Alberta Duvernay shale play awaits drilling

Feb. 10, 2011
West-central Alberta is the site of a spirited land play for rights to liquids-rich potential in the Devonian Duvernay shale.

By OGJ editors
HOUSTON, Feb. 10
-- West-central Alberta is the site of a spirited land play for rights to liquids-rich potential in the Devonian Duvernay shale.

Industry’s first Duvernay horizontal well, operated by Celtic Exploration Ltd. last fall in the Kaybob area 150 miles northwest of Edmonton, flowed at a rate of 2.1 MMcfd of gas with 56° gravity condensate from a 1,787-m lateral at 3,300 m true vertical depth. Partner Yoho Resources Inc. said the well was expected to yield 75 bbl/MMcf of total liquids including the free condensate.

Mechanical problems prevented seven of the 13 planned frac stages at the well in 15-33-060-20w5. Yoho sees midcase well costs of $8-9 million excluding tie-in with ample room for improvement in cost per frac stage, initial potential, and ultimate recovery.

Celtic, Yoho, and Trilogy Energy Corp. spudded a second horizontal well, and Yoho plans to earn up to 20 more sections at Kaybob by drilling two vertical wells, boosting its stake to nearly 49 (17 net) sections. The wells spudded in December 2010 and January 2011.

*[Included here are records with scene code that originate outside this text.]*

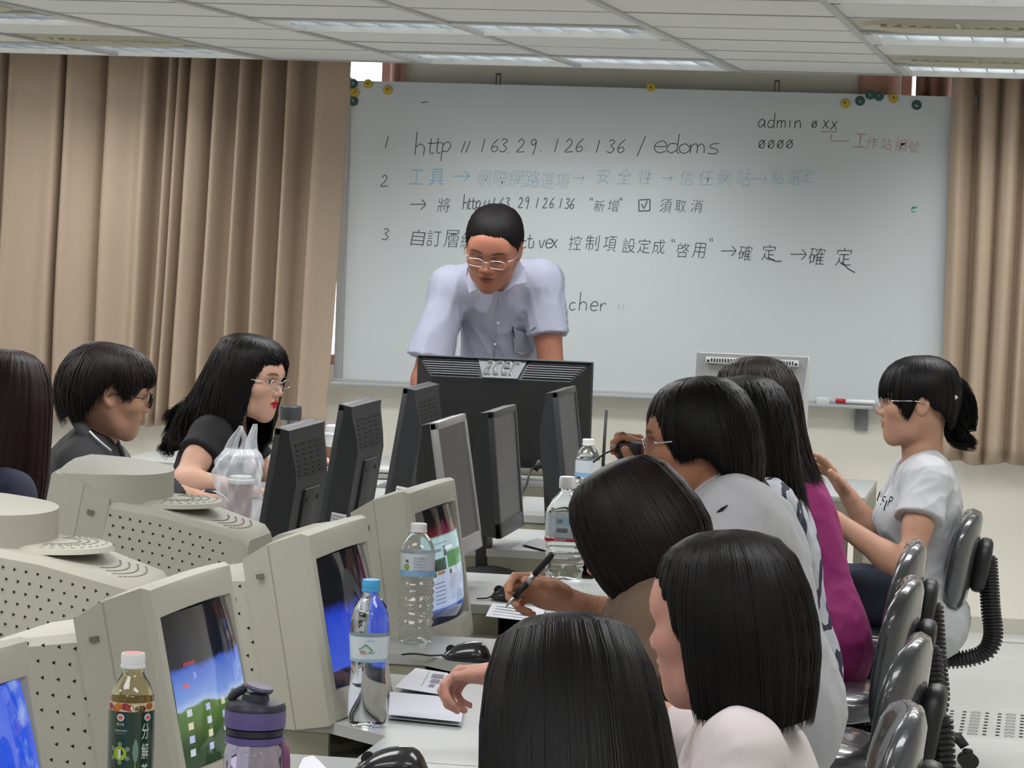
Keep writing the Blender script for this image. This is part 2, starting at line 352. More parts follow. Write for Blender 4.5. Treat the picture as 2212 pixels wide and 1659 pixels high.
# handwriting, laid on the board as thin strokes
G = {'h': [[(0, 1.5), (0, 0)], [(0, .5), (.25, .7), (.5, .5), (.5, 0)]], 't': [[(.2, 1.1), (.18, .2), (.3, 0), (.45, .08)], [(0, .75), (.45, .75)]],
 'p': [[(.1, .75), (.05, -.6)], [(.1, .55), (.4, .8), (.6, .5), (.4, .1), (.1, .15)]], ':': [[(0, .5), (.02, .52)], [(0, .1), (.02, .12)]], '/': [[(0, 0), (.35, 1.2)]], '!': [[(0, 0), (.2, .8)]],
 '1': [[(0, 0), (.15, 1)]], '6': [[(.5, 1), (.15, .6), (.05, .2), (.25, 0), (.5, .2), (.35, .45), (.1, .3)]], '3': [[(.1, .9), (.35, 1), (.5, .8), (.25, .55), (.5, .3), (.3, 0), (0, .1)]],
 '.': [[(0, .0), (.03, .04)]], '2': [[(.05, .75), (.25, 1), (.45, .75), (.3, .4), (0, 0), (.55, .02)]], '9': [[(.45, .75), (.2, .6), (.1, .85), (.3, 1.05), (.45, .85), (.4, .3), (.3, -.15)]],
 'e': [[(.05, .4), (.55, .42), (.4, .75), (.12, .6), (.05, .25), (.25, 0), (.55, .1)]], 'd': [[(.5, .55), (.2, .6), (.05, .25), (.25, 0), (.5, .2)], [(.52, 1.2), (.5, .1), (.6, 0)]],
 'o': [[(.3, .6), (.08, .45), (.1, .1), (.35, 0), (.52, .3), (.3, .6)]], 'm': [[(0, .6), (.02, 0)], [(.02, .4), (.2, .6), (.3, .4), (.3, 0)], [(.3, .4), (.45, .6), (.58, .4), (.6, 0)]],
 's': [[(.45, .65), (.15, .6), (.1, .4), (.4, .25), (.35, 0), (0, .02)]], 'a': [[(.5, .5), (.25, .65), (.05, .3), (.2, 0), (.48, .3), (.5, .55), (.5, .1), (.62, 0)]], 'i': [[(.05, .6), (.05, 0)], [(.06, .85), (.07, .88)]],
 'n': [[(0, .6), (.02, 0)], [(.02, .4), (.25, .62), (.4, .4), (.42, 0)]], 'x': [[(.05, .7), (.45, 0)], [(.45, .7), (0, 0)]], 'O': [[(.3, .75), (.08, .5), (.12, .1), (.38, .02), (.52, .35), (.3, .75)], [(.05, .05), (.55, .75)]],
 'c': [[(.45, .55), (.2, .62), (.04, .3), (.2, 0), (.48, .1)]], 'v': [[(0, .65), (.2, 0), (.42, .68)]], 'r': [[(0, .62), (.02, 0)], [(.02, .35), (.2, .62), (.42, .55)]], '"': [[(0, 1.2), (.05, .95)], [(.15, 1.2), (.2, .95)]],
 '>': [[(0, .35), (1.0, .35)], [(.7, .6), (1.0, .35), (.72, .08)]], '-': [[(0, .35), (.8, .42)]]}
m_ink = mat('marker_ink_black', '4a4e52', .6); m_ib = mat('marker_ink_blue', '84b2cb', .6); m_ibl = mat('marker_ink_blue_worn', 'a0bac8', .6); m_ir = mat('marker_ink_red', 'b98f9b', .6); m_ig = mat('marker_ink_green', '6fb3b0', .6)
def bp(px, py): q = PX(px, py, BY-.012); return np.array([q[0]-BX, q[2]-BZ])
def ribbon(poly, w, V, Fc):
    poly = [np.array(p) for p in poly]
    if len(poly) > 2: poly = [q[:2] for q in spline([(p[0], p[1], 0) for p in poly], 4)]
    b = len(V); n = len(poly)
    for i, p in enumerate(poly):
        t = poly[min(i+1, n-1)]-poly[max(i-1, 0)]; t = t/(np.linalg.norm(t)+1e-9); nn = np.array([-t[1], t[0]])*w/2
        for q in (p+nn, p-nn): V.append((q[0], -.0108, q[1]))
    for i in range(n-1): Fc.append((b+2*i, b+2*i+1, b+2*i+3, b+2*i+2))
def hand(s, x0, y0, x1, y1, hpx, m=m_ink, w=.0034, name='handwriting', xs=1.1):
    """letters of s along the pixel line (x0,y0)-(x1,y1); hpx is the size of a digit"""
    V, Fc = [], []; n = len(s)
    for i, ch in enumerate(s):
        if ch == ' ': continue
        t = i/max(n-1, 1); bx, by = x0+(x1-x0)*t, y0+(y1-y0)*t
        for st in G[ch]:
            ribbon([bp(bx+a*hpx*(.8 if ch in '>-' else xs)+b*hpx*.10, by-b*hpx) for a, b in st], w, V, Fc)
    o = mesh_obj(name, V, Fc, m, wb); return o
def cjk(s, x0, y0, x1, y1, hpx, m=m_ink):
    a = bp(x0, y0); b = bp(x1, y1); n = len(s); h = hpx*11.4/F_PX
    for i, ch in enumerate(s):
        t = i/max(n-1, 1); c = a+(b-a)*t; k = h*rnd.uniform(.9, 1.08); r = rnd.uniform(-.03, .03)
        text_mesh('handwritten_character', ch, m, wb, shear=.12, off=-.012, fit=(k*.92, k), xf=lambda p: (c[0]+p[0]-p[1]*r, -.0108, c[1]+p[1]+p[0]*r))
hand('-', 908, 230, 909, 228, 24)
hand('1.', 832, 320, 850, 320, 26); hand('2.', 822, 402, 838, 404, 24); hand('3.', 824, 518, 840, 518, 24)
hand('h', 896, 335, 897, 335, 34); hand('ttp', 922, 332, 952, 330, 30); hand(':', 976, 322, 977, 322, 28); hand('!!', 996, 330, 1006, 330, 32)
hand('163', 1040, 328, 1078, 328, 28); hand('.', 1096, 330, 1097, 330, 28); hand('29', 1116, 328, 1142, 330, 28); hand('.', 1168, 328, 1169, 328, 28)
hand('126', 1198, 328, 1242, 328, 28); hand('.', 1264, 325, 1265, 325, 28); hand('136', 1288, 330, 1332, 330, 28); hand('/', 1376, 338, 1377, 338, 36)
hand('edom', 1410, 330, 1490, 331, 34, xs=1.5); hand('s', 1528, 332, 1533, 332, 34, xs=1.5)
hand('a', 1636, 275, 1637, 275, 27); hand('d', 1656, 276, 1657, 276, 27); hand('m', 1678, 276, 1679, 276, 27); hand('i', 1704, 276, 1705, 276, 27); hand('n', 1716, 277, 1717, 277, 27); hand('O', 1752, 276, 1753, 276, 20); hand('xx', 1776, 278, 1794, 280, 26); hand('OOOO', 1637, 320, 1697, 320, 24)
V, Fc = [], []; ribbon([bp(1772, 284), bp(1810, 285)], .004, V, Fc); ribbon([bp(1796, 290), bp(1795, 302), bp(1802, 305), bp(1835, 304)], .004, V, Fc); mesh_obj('handwriting', V, Fc, m_ir, wb)
cjk('工作站編號', 1842, 318, 1962, 330, 28, m_ir)
cjk('工具', 884, 398, 926, 400, 34, m_ib); hand('>', 976, 396, 977, 396, 44, m_ib); cjk('網際網路選項', 1030, 402, 1200, 408, 36, m_ibl)
hand('>', 1238, 394, 1239, 394, 28, m_ibl); cjk('安全性', 1288, 396, 1378, 398, 36, m_ibl); hand('>', 1428, 394, 1429, 394, 28, m_ibl); cjk('信任網站', 1468, 400, 1588, 402, 38, m_ibl); hand('>', 1624, 400, 1625, 400, 38, m_ibl); cjk('點選', 1664, 398, 1700, 398, 34, m_ibl); cjk('定', 1728, 396, 1729, 396, 30, m_ibl)
hand('>', 884, 456, 885, 456, 42); cjk('將', 944, 458, 945, 458, 32); hand('http:!!', 1000, 452, 1052, 450, 22, xs=.8); hand('163', 1064, 449, 1090, 449, 22, xs=.8); hand('.29.', 1106, 448, 1146, 449, 22, xs=.8); hand('126', 1158, 449, 1186, 449, 22, xs=.8); hand('.136', 1198, 450, 1230, 451, 22, xs=.8)
hand('"', 1272, 456, 1273, 456, 24); cjk('新增', 1282, 457, 1312, 457, 28); hand('"', 1336, 456, 1337, 456, 24)
V, Fc = [], []; ribbon([bp(1380, 432), bp(1404, 431)], .004, V, Fc); ribbon([bp(1404, 431), bp(1404, 455)], .004, V, Fc); ribbon([bp(1404, 455), bp(1380, 456)], .004, V, Fc); ribbon([bp(1380, 456), bp(1380, 432)], .004, V, Fc); ribbon([bp(1386, 440), bp(1391, 450), bp(1398, 434)], .004, V, Fc); mesh_obj('handwriting', V, Fc, m_ink, wb)
cjk('須取消', 1424, 458, 1492, 458, 28)
cjk('自訂層級', 886, 530, 994, 536, 36); hand('activex', 1110, 536, 1190, 536, 27, xs=1.0); cjk('控制項', 1228, 540, 1302, 542, 34); cjk('設定成', 1344, 546, 1408, 548, 30)
hand('"', 1448, 550, 1449, 550, 28); cjk('啓用', 1460, 556, 1494, 556, 34); hand('"', 1530, 548, 1531, 548, 28); hand('>', 1556, 556, 1557, 556, 40); cjk('確定', 1594, 562, 1644, 562, 36); hand('>', 1706, 564, 1707, 564, 42); cjk('確定', 1746, 572, 1804, 574, 36)
V, Fc = [], []; ribbon([bp(1660, 556), bp(1674, 564), bp(1688, 564)], .0045, V, Fc); ribbon([bp(1818, 566), bp(1832, 580), bp(1847, 589)], .0045, V, Fc); mesh_obj('handwriting', V, Fc, m_ink, wb)
hand('teacher', 1160, 668, 1296, 672, 27); hand('!!', 1334, 668, 1344, 668, 14, m_ibl); hand('c', 1968, 458, 1969, 458, 18, m_ig, .006); hand('-', 1970, 456, 1971, 456, 18, m_ig, .005)
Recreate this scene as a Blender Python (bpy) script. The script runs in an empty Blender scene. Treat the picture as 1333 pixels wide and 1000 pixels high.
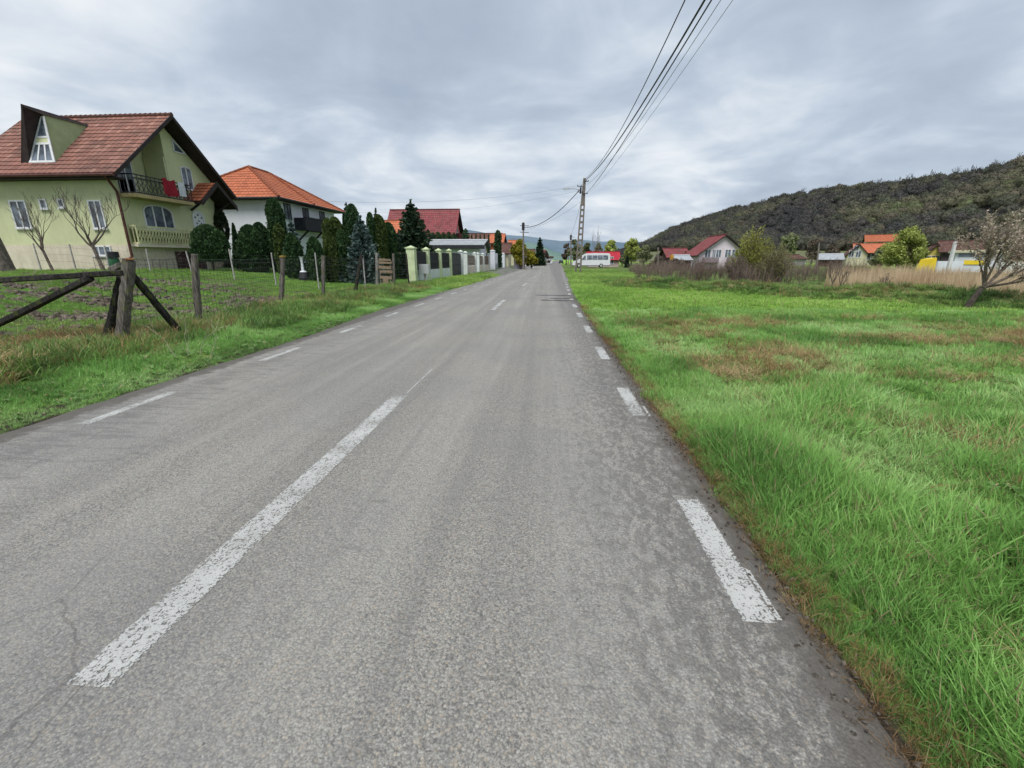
import bpy, math, random
import numpy as np
from mathutils import Vector, noise
R = math.radians
PI = math.pi
rnd = random.Random(7)
rng = np.random.default_rng(11)
S = bpy.context.scene
COL = S.collection

# ------------------------------------------------------------------ camera
F_PX, PITCH, EYE = 562.0, R(16.1), 1.6
YAW = math.atan2(712 - 666.5, F_PX / math.cos(PITCH))
cam = bpy.data.cameras.new('camera')
cam.sensor_width = 36.0
cam.lens = 36.0 * F_PX / 1333.0
cam.clip_start = 0.05
cam.clip_end = 12000
camo = bpy.data.objects.new('camera', cam)
COL.objects.link(camo)
camo.location = (0, 0, EYE)
camo.rotation_euler = (PI / 2 - PITCH, 0, YAW)
S.camera = camo

def ray(px, py):
    u = (px - 666.5) / F_PX; v = (500 - py) / F_PX
    cp, sp = math.cos(PITCH), math.sin(PITCH)
    d = (u, cp + v * sp, -sp + v * cp)
    c, s = math.cos(YAW), math.sin(YAW)
    return (c * d[0] - s * d[1], s * d[0] + c * d[1], d[2])
def at(px, py, Y):
    """world point a surveyed sight line reaches at distance Y down the road"""
    d = ray(px, py); t = Y / d[1]
    return Vector((d[0] * t, Y, EYE + d[2] * t))

# ------------------------------------------------------------------ terrain
def sm(a, b, x):
    t = min(1.0, max(0.0, (x - a) / (b - a)))
    return t * t * (3 - 2 * t)
def bend(y):
    """sideways drift of the road axis"""
    if y < 12: return 0.0
    if y < 22.8: return 0.0012 * (y - 12) ** 2
    return 0.14 + 0.026 * (y - 22.8)
def nz(x, y, s, o=0.0):
    return noise.noise(Vector((x * s + o, y * s - o, o * 1.7)))
def gz(x, y):
    xr = x - bend(y)
    z = -0.03
    # left garden rises towards the houses
    z += 0.98 * sm(-9.5, -20.5, x) * (1 - 0.6 * sm(60, 110, y))
    if xr < -5.3:
        k = sm(-5.3, -8.2, xr)
        z += 0.16 * k * (0.6 + nz(x, y, 0.5, 3)) * (1 - sm(-9.5, -13, x) * 0.5)
        if x < -9.3:
            z += 0.07 * nz(x, y, 1.6, 9) * sm(-9.3, -11, x) + 0.05 * nz(x, y, 4.1, 2) * sm(-9.3, -11, x)
    if xr > 1.35:
        k = sm(1.35, 3.2, xr)
        z += 0.05 * k * nz(x, y, 0.55, 5) + 0.03 * k * nz(x, y, 1.7, 6)
        d = x + y - 30.6
        if -2 < d < 9 and y < 70:
            f = sm(0, 2.2, d) * (1 - sm(3.2, 8, d)) * sm(3.2, 6.5, x)
            z += f * (0.42 + 0.28 * nz(x, y, 0.35, 8) + 0.16 * nz(x, y, 1.3, 4))
        z += 0.4 * sm(60, 130, y) * sm(10, 30, x)
    return z

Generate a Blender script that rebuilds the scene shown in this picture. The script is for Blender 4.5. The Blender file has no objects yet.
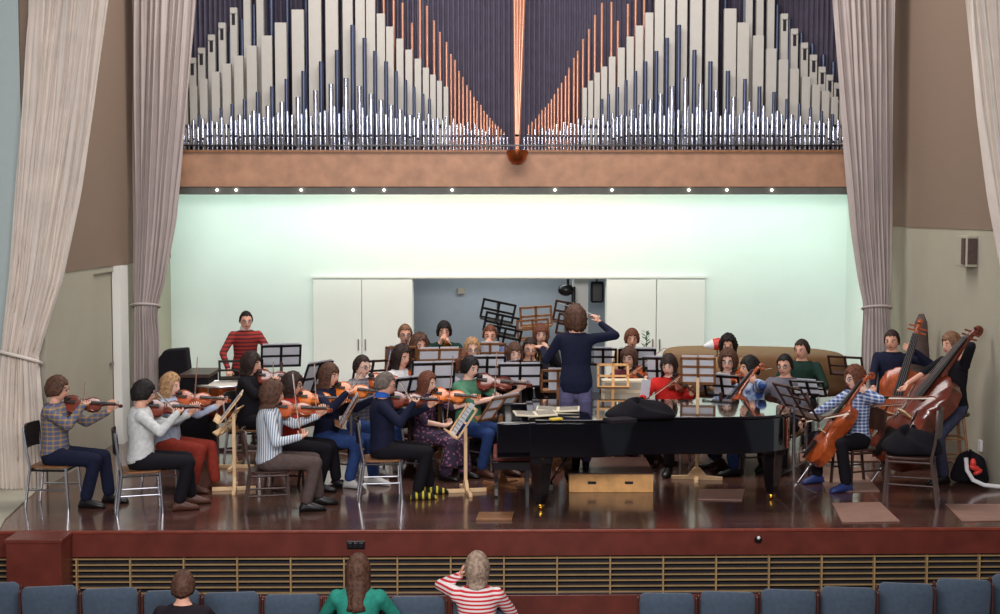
import bpy, math, random
from mathutils import Vector as V, Matrix as M
random.seed(7)
R = math.radians
SC = bpy.context.scene
COL = SC.collection
# ------------------------------------------------------------------ camera (1000 x 614 frame)
F = 1389.0
CAM = V((0, -12.3, 2.84))
PITCH = math.atan(95 / F)
cd = bpy.data.cameras.new('camera'); cam = bpy.data.objects.new('camera', cd); COL.objects.link(cam)
cd.sensor_width = 36; cd.lens = 36 * F / 1000; cd.clip_end = 200
cam.location = CAM; cam.rotation_euler = (R(90) - PITCH, 0, 0); SC.camera = cam
def ray(px, py):
    x = (px - 500) / F; y = -(py - 307) / F
    c, s = math.cos(PITCH), math.sin(PITCH)
    return V((x, c + y * s, -s + y * c))
def atY(px, py, Y):
    d = ray(px, py); return CAM + d * ((Y - CAM.y) / d.y)
def atZ(px, py, z):
    d = ray(px, py); return CAM + d * ((z - CAM.z) / d.z)
def lin(c):
    return tuple((x / 12.92 if x <= .04045 else ((x + .055) / 1.055) ** 2.4) for x in [v / 255 for v in c])
# ------------------------------------------------------------------ materials
MT = {}
def mat(name, col, rough=.6, metal=0, var=.12, scale=8, bump=0, coat=0, emit=0, sheen=0, spec=.5):
    if name in MT: return MT[name]
    m = bpy.data.materials.new(name); m.use_nodes = True; nt = m.node_tree; N = nt.nodes; L = nt.links
    b = N['Principled BSDF']; c = lin(col)
    b.inputs['Roughness'].default_value = rough; b.inputs['Metallic'].default_value = metal
    b.inputs['Coat Weight'].default_value = coat; b.inputs['Sheen Weight'].default_value = sheen
    b.inputs['Specular IOR Level'].default_value = spec
    tc = N.new('ShaderNodeTexCoord'); nz = N.new('ShaderNodeTexNoise'); nz.inputs['Scale'].default_value = scale; nz.inputs['Detail'].default_value = 4
    L.new(tc.outputs['Object'], nz.inputs['Vector'])
    rp = N.new('ShaderNodeValToRGB'); L.new(nz.outputs['Fac'], rp.inputs['Fac'])
    rp.color_ramp.elements[0].position = .3; rp.color_ramp.elements[1].position = .7
    rp.color_ramp.elements[0].color = (*[x * (1 - var) for x in c], 1); rp.color_ramp.elements[1].color = (*[min(1, x * (1 + var)) for x in c], 1)
    L.new(rp.outputs['Color'], b.inputs['Base Color'])
    if bump:
        bp = N.new('ShaderNodeBump'); bp.inputs['Strength'].default_value = bump; bp.inputs['Distance'].default_value = .01
        L.new(nz.outputs['Fac'], bp.inputs['Height']); L.new(bp.outputs['Normal'], b.inputs['Normal'])
    if emit:
        b.inputs['Emission Color'].default_value = (*c, 1); b.inputs['Emission Strength'].default_value = emit
    MT[name] = m; return m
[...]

Yoho sees 80-105 bcf/sq mile of gas in place in shale 130-180 ft thick with 7.1% average effective porosity and 1-4% total organic carbon.

Encana Corp. and Chevron Corp. both revealed large positions in the Duvernay play this week. Encana has 2011 plans to further evaluate the play, which it said has demonstrated “significant liquids potential.” Chevron said it accumulated 200,000 acres in play at a reasonable entry price.

Other independents that hold Duvernay acreage include Mooncor Oil & Gas Corp., Galleon Energy Inc., Orleans Energy Ltd., and Delphi Energy Corp., which has a large position in the Sturgeon Lake area. Another is Trilogy, a 2005 spinout from Paramount Resources Corp. Trilogy is developing the Montney and other tight sand formations at Kaybob.

Trilogy noted that the Duvernay formation is the basinal equivalent to the Lower Leduc reefs in central Alberta and is believed to be stratigraphically equivalent to the Muskwa shale that is being exploited in northeastern British Columbia. It said the Duvernay is considered to be the source rock for the Devonian oil and gas pools in central Alberta.

The Duvernay is among the shale formations targeted in an Alberta Energy Resources Conservation Board 2-year, $2 million resource assessment. The Alberta government has reduced royalty rates for shale gas wells.